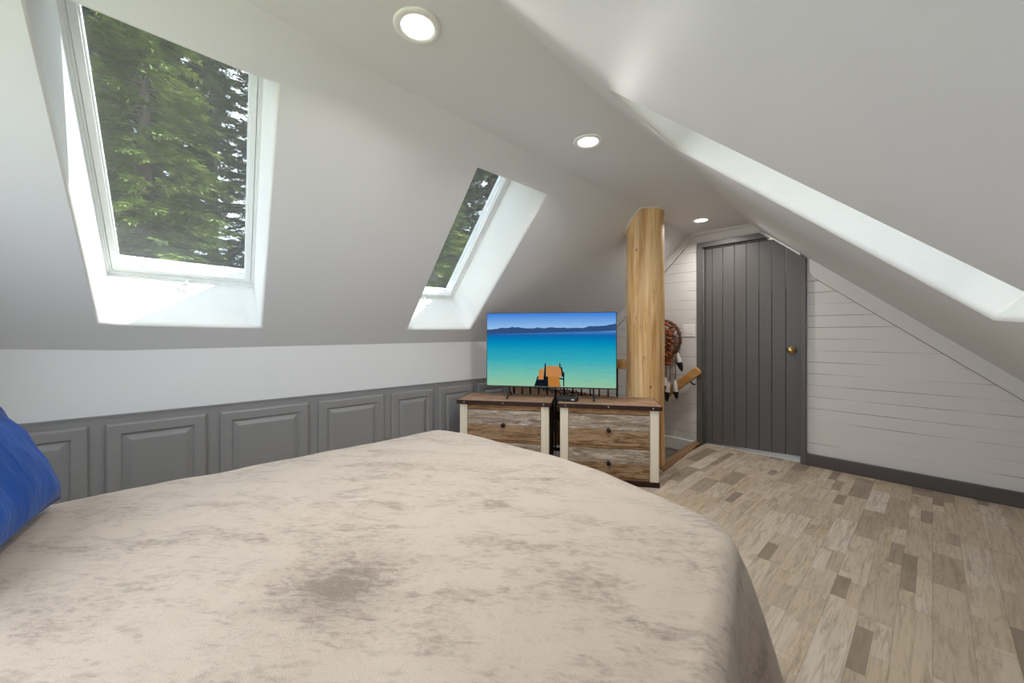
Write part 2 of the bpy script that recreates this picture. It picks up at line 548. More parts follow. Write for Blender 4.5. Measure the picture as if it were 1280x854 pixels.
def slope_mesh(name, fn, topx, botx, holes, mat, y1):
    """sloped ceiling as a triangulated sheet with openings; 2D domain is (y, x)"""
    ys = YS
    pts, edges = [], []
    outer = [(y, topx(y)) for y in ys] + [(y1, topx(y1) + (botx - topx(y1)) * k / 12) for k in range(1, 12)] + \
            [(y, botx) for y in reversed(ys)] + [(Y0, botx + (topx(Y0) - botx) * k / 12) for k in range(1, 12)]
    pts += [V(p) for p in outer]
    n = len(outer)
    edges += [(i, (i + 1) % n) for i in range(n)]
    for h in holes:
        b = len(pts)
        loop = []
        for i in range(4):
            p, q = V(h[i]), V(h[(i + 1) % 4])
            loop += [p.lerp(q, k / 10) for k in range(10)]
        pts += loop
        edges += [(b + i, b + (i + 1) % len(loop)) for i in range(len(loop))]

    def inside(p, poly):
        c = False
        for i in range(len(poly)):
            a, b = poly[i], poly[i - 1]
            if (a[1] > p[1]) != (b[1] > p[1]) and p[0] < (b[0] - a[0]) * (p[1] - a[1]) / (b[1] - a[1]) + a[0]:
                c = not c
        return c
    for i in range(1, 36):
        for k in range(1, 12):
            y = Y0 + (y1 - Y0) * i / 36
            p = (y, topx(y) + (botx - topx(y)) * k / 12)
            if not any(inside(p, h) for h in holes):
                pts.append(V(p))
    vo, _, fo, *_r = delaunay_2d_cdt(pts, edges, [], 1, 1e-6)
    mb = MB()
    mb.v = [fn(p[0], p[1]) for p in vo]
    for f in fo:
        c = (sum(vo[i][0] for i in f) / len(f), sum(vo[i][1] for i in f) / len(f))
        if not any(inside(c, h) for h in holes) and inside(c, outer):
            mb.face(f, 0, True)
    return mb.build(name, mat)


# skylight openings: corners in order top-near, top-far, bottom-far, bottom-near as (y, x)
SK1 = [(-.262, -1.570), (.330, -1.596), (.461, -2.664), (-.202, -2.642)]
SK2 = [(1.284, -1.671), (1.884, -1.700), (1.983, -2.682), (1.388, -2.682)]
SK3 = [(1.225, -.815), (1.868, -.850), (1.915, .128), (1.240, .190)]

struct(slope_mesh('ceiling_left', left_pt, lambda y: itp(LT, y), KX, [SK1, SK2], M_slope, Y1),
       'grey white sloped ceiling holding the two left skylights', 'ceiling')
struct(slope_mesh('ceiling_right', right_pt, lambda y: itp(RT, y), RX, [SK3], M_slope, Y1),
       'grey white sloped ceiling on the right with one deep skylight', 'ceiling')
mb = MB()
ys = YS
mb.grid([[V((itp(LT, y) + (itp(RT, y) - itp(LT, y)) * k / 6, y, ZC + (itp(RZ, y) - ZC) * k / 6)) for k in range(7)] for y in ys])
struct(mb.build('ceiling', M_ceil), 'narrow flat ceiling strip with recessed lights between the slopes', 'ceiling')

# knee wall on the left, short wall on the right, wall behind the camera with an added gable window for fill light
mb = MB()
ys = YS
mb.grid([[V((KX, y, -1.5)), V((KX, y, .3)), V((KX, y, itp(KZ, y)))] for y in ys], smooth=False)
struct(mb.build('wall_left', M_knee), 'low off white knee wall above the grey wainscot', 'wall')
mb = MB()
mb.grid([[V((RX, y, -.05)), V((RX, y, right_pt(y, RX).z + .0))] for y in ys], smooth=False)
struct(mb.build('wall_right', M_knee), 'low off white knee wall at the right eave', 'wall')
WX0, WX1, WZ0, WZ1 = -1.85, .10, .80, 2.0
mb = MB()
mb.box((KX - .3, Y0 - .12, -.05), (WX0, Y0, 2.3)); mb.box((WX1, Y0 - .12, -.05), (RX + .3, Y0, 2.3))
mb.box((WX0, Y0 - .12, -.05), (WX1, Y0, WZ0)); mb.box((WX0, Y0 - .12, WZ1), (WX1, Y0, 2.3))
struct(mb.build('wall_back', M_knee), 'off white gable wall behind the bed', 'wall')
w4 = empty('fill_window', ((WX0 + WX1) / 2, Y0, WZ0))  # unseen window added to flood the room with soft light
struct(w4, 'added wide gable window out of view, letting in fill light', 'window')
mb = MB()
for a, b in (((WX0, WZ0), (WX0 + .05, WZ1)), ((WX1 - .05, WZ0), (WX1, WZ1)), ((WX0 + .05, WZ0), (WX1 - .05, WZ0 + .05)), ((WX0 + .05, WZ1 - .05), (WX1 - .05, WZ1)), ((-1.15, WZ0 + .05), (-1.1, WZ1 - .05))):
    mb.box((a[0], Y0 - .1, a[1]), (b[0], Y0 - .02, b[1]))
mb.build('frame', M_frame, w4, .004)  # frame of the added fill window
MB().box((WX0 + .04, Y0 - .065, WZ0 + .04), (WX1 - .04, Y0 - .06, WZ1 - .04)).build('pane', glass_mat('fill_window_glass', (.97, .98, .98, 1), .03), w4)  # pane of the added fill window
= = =
From the first line above to the line containing "return mb.build(name, mat)", repeat each line exactly. Pictures stay out.

**ANSWER TO THIS PROBLEM:**
Write part 2 of the bpy script that recreates this picture. It picks up at line 548. More parts follow. Write for Blender 4.5. Measure the picture as if it were 1280x854 pixels.
def slope_mesh(name, fn, topx, botx, holes, mat, y1):
    """sloped ceiling as a triangulated sheet with openings; 2D domain is (y, x)"""
    ys = YS
    pts, edges = [], []
    outer = [(y, topx(y)) for y in ys] + [(y1, topx(y1) + (botx - topx(y1)) * k / 12) for k in range(1, 12)] + \
            [(y, botx) for y in reversed(ys)] + [(Y0, botx + (topx(Y0) - botx) * k / 12) for k in range(1, 12)]
    pts += [V(p) for p in outer]
    n = len(outer)
    edges += [(i, (i + 1) % n) for i in range(n)]
    for h in holes:
        b = len(pts)
        loop = []
        for i in range(4):
            p, q = V(h[i]), V(h[(i + 1) % 4])
            loop += [p.lerp(q, k / 10) for k in range(10)]
        pts += loop
        edges += [(b + i, b + (i + 1) % len(loop)) for i in range(len(loop))]

    def inside(p, poly):
        c = False
        for i in range(len(poly)):
            a, b = poly[i], poly[i - 1]
            if (a[1] > p[1]) != (b[1] > p[1]) and p[0] < (b[0] - a[0]) * (p[1] - a[1]) / (b[1] - a[1]) + a[0]:
                c = not c
        return c
    for i in range(1, 36):
        for k in range(1, 12):
            y = Y0 + (y1 - Y0) * i / 36
            p = (y, topx(y) + (botx - topx(y)) * k / 12)
            if not any(inside(p, h) for h in holes):
                pts.append(V(p))
    vo, _, fo, *_r = delaunay_2d_cdt(pts, edges, [], 1, 1e-6)
    mb = MB()
    mb.v = [fn(p[0], p[1]) for p in vo]
    for f in fo:
        c = (sum(vo[i][0] for i in f) / len(f), sum(vo[i][1] for i in f) / len(f))
        if not any(inside(c, h) for h in holes) and inside(c, outer):
            mb.face(f, 0, True)
    return mb.build(name, mat)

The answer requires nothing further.